» **Exercise**
Quote, with no changes, the lines that run from the top of the material to the line with "def hallz(x): return", both included.

******

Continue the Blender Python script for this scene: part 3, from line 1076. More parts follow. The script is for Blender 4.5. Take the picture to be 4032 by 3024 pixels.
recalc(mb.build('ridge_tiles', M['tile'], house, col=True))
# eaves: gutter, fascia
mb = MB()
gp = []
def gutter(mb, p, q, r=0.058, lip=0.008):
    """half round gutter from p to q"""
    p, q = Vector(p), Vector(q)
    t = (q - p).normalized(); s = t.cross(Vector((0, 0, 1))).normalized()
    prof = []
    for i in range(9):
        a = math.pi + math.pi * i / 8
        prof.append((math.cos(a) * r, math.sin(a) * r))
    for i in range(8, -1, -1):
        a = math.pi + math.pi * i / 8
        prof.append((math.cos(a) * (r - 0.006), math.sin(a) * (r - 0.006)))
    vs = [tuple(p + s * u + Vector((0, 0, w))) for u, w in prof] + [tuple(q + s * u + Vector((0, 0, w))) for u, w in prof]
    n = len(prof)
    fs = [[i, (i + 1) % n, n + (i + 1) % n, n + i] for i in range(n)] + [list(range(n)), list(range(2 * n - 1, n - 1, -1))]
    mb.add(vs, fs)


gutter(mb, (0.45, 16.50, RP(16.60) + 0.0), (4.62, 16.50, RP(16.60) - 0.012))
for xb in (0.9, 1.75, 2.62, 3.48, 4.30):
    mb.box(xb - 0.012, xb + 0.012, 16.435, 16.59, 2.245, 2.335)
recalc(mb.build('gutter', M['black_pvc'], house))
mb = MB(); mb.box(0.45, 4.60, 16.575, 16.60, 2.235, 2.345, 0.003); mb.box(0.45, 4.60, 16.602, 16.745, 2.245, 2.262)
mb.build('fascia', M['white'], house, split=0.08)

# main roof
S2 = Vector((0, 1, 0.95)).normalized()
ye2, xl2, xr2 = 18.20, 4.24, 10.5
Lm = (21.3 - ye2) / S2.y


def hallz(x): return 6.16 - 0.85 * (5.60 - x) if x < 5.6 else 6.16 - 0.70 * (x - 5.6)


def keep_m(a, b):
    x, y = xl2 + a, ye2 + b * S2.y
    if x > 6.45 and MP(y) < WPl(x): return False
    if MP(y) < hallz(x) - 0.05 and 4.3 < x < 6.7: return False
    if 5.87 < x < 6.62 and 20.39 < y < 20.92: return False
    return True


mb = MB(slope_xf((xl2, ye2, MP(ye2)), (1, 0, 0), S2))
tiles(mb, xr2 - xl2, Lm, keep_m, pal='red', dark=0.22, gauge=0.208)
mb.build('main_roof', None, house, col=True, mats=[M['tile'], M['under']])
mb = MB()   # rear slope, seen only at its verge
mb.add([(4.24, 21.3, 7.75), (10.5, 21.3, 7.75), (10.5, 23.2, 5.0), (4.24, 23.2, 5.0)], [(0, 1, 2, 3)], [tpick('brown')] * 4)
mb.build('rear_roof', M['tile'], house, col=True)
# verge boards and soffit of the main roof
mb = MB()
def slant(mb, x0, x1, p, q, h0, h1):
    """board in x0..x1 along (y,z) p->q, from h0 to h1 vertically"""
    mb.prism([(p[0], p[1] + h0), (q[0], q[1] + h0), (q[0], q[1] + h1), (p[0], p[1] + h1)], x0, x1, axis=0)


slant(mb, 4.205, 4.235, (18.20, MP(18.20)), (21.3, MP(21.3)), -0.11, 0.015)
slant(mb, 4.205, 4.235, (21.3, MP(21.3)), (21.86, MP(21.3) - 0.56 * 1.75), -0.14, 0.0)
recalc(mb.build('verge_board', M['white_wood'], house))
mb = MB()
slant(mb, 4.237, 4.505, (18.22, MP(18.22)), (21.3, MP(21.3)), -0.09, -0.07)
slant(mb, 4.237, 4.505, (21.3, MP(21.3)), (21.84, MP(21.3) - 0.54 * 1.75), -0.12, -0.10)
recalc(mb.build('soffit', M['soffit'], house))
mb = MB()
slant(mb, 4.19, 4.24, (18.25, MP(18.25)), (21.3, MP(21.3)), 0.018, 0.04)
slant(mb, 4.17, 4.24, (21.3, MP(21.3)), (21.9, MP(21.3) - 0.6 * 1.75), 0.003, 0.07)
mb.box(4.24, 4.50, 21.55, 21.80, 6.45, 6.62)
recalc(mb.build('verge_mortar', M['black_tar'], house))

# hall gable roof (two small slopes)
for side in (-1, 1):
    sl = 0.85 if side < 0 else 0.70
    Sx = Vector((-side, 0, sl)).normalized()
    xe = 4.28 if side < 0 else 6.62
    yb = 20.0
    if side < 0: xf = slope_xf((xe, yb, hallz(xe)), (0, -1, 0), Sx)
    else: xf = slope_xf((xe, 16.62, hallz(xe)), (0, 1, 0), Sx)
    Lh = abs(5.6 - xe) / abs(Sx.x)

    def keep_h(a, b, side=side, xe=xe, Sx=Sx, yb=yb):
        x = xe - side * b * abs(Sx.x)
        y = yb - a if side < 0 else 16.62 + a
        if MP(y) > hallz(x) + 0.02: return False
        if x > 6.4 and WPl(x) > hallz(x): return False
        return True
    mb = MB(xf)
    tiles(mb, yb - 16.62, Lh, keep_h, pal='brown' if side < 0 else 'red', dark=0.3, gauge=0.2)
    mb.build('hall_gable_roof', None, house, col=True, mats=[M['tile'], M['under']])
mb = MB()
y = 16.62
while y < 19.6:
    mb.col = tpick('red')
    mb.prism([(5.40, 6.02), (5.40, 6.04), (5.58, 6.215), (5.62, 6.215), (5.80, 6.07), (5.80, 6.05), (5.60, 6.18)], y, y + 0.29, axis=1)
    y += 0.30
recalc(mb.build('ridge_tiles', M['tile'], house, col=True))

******

» **Answer to this problem**
Continue the Blender Python script for this scene: part 3, from line 1076. More parts follow. The script is for Blender 4.5. Take the picture to be 4032 by 3024 pixels.
recalc(mb.build('ridge_tiles', M['tile'], house, col=True))
# eaves: gutter, fascia
mb = MB()
gp = []
def gutter(mb, p, q, r=0.058, lip=0.008):
    """half round gutter from p to q"""
    p, q = Vector(p), Vector(q)
    t = (q - p).normalized(); s = t.cross(Vector((0, 0, 1))).normalized()
    prof = []
    for i in range(9):
        a = math.pi + math.pi * i / 8
        prof.append((math.cos(a) * r, math.sin(a) * r))
    for i in range(8, -1, -1):
        a = math.pi + math.pi * i / 8
        prof.append((math.cos(a) * (r - 0.006), math.sin(a) * (r - 0.006)))
    vs = [tuple(p + s * u + Vector((0, 0, w))) for u, w in prof] + [tuple(q + s * u + Vector((0, 0, w))) for u, w in prof]
    n = len(prof)
    fs = [[i, (i + 1) % n, n + (i + 1) % n, n + i] for i in range(n)] + [list(range(n)), list(range(2 * n - 1, n - 1, -1))]
    mb.add(vs, fs)


gutter(mb, (0.45, 16.50, RP(16.60) + 0.0), (4.62, 16.50, RP(16.60) - 0.012))
for xb in (0.9, 1.75, 2.62, 3.48, 4.30):
    mb.box(xb - 0.012, xb + 0.012, 16.435, 16.59, 2.245, 2.335)
recalc(mb.build('gutter', M['black_pvc'], house))
mb = MB(); mb.box(0.45, 4.60, 16.575, 16.60, 2.235, 2.345, 0.003); mb.box(0.45, 4.60, 16.602, 16.745, 2.245, 2.262)
mb.build('fascia', M['white'], house, split=0.08)

# main roof
S2 = Vector((0, 1, 0.95)).normalized()
ye2, xl2, xr2 = 18.20, 4.24, 10.5
Lm = (21.3 - ye2) / S2.y


def hallz(x): return 6.16 - 0.85 * (5.60 - x) if x < 5.6 else 6.16 - 0.70 * (x - 5.6)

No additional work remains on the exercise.